# [Written request]
Report how many lines contain the word "picture"; answer with the number only.

# [Material for this task]
········

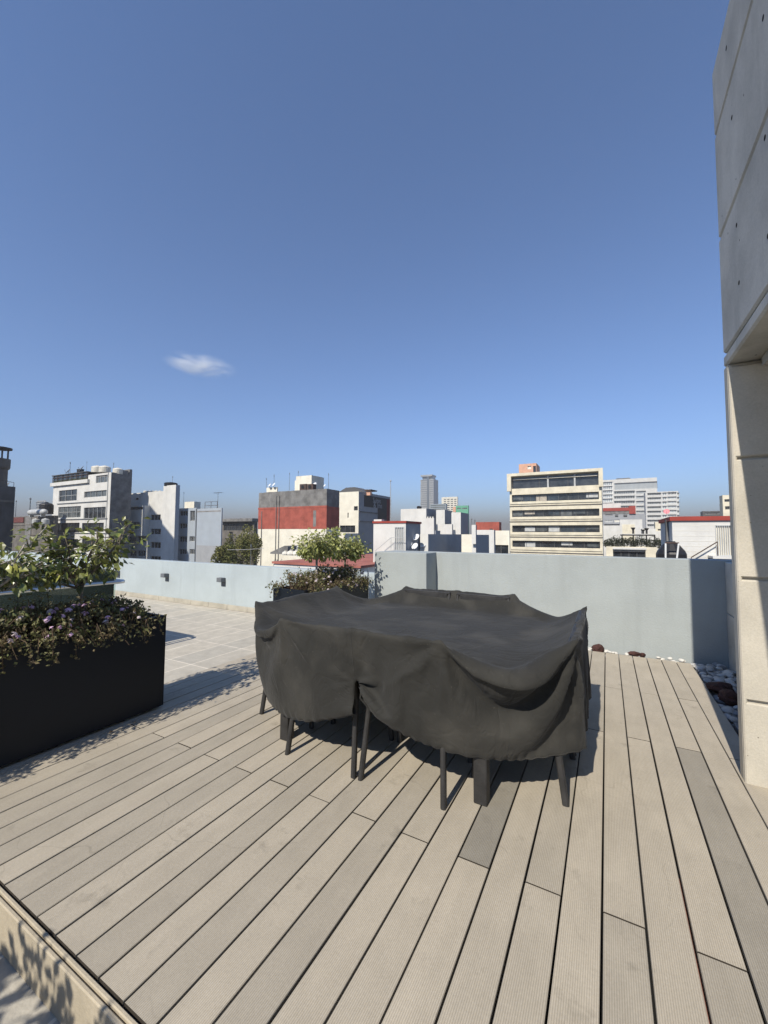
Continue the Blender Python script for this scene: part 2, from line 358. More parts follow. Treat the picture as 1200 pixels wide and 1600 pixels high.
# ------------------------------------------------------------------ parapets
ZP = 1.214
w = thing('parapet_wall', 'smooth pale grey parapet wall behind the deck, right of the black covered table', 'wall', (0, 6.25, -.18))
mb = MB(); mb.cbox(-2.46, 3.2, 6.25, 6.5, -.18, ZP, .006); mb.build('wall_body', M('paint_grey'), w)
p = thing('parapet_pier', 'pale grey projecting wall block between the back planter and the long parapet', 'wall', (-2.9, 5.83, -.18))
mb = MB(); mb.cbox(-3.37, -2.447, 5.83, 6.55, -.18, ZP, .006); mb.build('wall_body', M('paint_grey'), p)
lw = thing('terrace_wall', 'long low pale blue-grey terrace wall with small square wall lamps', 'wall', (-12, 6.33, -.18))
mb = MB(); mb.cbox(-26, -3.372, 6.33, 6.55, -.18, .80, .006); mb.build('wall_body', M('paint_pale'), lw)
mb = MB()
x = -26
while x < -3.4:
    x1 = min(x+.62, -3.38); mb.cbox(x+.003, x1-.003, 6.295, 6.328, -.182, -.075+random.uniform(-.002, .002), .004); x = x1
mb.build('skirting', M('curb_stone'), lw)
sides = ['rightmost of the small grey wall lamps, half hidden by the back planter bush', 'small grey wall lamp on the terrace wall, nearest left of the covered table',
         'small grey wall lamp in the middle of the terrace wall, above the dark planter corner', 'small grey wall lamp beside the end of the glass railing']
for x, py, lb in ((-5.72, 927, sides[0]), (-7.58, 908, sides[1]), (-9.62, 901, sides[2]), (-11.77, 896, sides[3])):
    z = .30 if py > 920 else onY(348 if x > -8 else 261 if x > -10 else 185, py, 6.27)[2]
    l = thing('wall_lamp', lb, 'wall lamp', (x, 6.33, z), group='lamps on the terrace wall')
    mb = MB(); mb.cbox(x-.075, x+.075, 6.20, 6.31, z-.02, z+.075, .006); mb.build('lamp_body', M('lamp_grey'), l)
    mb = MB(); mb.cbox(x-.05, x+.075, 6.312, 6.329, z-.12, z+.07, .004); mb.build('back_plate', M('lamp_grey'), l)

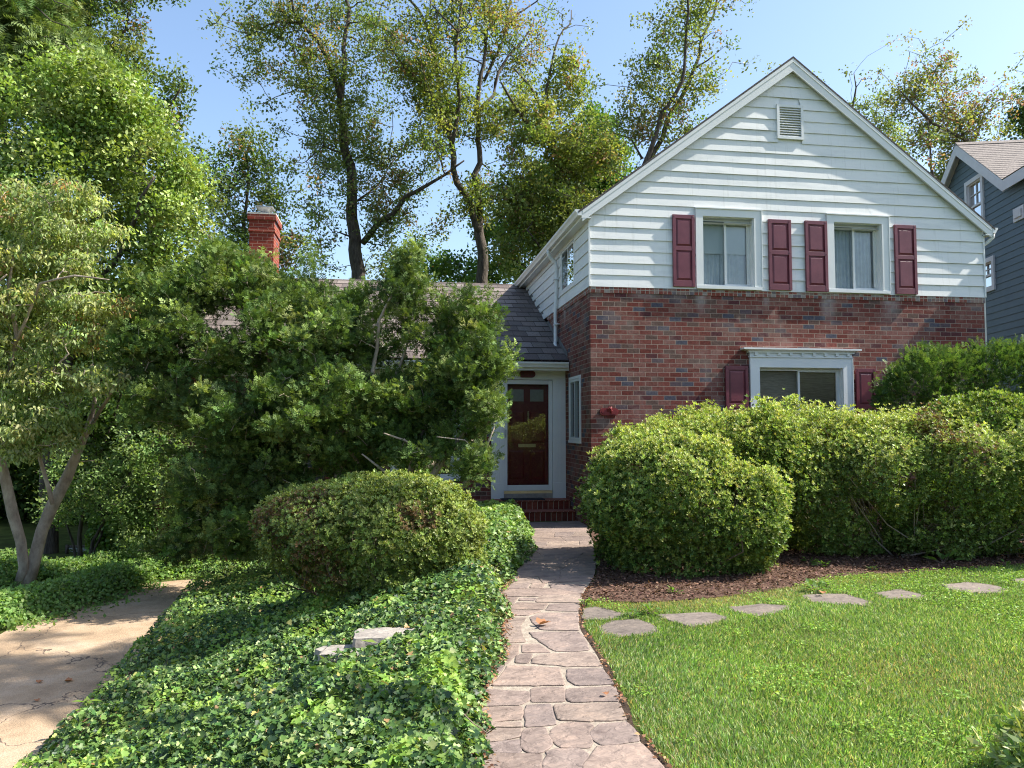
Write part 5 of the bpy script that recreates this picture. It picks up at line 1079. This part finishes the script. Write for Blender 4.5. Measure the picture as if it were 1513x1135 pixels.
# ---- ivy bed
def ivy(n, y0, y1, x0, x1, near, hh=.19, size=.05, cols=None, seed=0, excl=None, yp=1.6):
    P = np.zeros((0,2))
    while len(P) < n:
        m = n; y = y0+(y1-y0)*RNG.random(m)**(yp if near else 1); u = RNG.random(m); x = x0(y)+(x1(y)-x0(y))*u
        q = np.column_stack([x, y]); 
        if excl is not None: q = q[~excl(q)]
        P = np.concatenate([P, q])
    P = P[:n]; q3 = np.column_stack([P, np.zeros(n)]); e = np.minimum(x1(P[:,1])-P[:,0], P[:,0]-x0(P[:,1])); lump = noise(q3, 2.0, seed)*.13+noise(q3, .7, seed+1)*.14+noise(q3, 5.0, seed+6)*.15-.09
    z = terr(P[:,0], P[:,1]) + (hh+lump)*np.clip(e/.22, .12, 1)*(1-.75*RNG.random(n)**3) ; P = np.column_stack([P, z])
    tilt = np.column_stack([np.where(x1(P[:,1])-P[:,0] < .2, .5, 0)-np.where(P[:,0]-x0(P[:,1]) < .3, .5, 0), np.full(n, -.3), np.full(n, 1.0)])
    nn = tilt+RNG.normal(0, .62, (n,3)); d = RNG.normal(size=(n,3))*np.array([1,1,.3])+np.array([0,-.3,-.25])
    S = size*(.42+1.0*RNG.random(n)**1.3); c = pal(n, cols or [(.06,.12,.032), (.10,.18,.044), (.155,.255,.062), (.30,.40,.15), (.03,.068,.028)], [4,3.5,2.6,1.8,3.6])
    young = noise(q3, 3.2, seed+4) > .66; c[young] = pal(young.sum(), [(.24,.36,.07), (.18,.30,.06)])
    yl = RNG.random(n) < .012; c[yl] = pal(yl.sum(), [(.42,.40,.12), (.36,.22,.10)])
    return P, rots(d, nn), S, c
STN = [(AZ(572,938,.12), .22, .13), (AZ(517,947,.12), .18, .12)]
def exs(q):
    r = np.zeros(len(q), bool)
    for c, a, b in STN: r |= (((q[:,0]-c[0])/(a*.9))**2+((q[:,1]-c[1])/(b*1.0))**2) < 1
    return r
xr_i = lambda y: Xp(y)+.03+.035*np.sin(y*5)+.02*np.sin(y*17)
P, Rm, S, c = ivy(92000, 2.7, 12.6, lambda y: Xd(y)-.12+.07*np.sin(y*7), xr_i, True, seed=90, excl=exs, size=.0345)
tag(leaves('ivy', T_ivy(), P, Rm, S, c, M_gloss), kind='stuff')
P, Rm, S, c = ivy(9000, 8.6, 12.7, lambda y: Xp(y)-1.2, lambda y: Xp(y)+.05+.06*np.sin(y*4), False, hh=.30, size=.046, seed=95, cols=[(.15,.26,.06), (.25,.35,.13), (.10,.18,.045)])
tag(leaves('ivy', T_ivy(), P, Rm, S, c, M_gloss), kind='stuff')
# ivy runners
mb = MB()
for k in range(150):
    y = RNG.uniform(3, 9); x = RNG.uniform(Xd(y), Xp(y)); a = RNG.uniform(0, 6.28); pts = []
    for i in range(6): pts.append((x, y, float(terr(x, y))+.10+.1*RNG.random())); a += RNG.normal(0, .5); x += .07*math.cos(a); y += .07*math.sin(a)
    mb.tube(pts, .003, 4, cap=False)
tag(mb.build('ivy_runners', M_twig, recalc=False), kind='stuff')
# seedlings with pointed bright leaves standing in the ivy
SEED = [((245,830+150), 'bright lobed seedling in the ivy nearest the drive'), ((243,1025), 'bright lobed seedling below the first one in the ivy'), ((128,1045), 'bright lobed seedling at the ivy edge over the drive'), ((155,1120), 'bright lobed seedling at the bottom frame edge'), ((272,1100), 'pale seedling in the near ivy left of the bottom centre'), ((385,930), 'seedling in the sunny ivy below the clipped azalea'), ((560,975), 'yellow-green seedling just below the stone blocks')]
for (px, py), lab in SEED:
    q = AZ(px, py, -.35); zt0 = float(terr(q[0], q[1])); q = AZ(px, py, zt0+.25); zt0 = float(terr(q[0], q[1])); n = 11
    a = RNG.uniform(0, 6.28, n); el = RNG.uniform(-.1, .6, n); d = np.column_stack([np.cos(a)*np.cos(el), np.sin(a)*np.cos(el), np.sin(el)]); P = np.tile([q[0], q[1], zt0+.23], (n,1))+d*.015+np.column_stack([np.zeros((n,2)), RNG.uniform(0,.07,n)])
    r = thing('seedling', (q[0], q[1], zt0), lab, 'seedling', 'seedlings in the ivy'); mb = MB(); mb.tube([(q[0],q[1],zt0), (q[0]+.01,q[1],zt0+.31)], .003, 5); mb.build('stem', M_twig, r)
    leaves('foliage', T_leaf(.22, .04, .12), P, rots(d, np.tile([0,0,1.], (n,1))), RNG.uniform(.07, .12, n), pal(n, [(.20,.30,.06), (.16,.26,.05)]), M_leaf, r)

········

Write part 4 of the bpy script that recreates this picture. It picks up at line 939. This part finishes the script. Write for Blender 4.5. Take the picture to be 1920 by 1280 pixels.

········

# [Exercise output]
3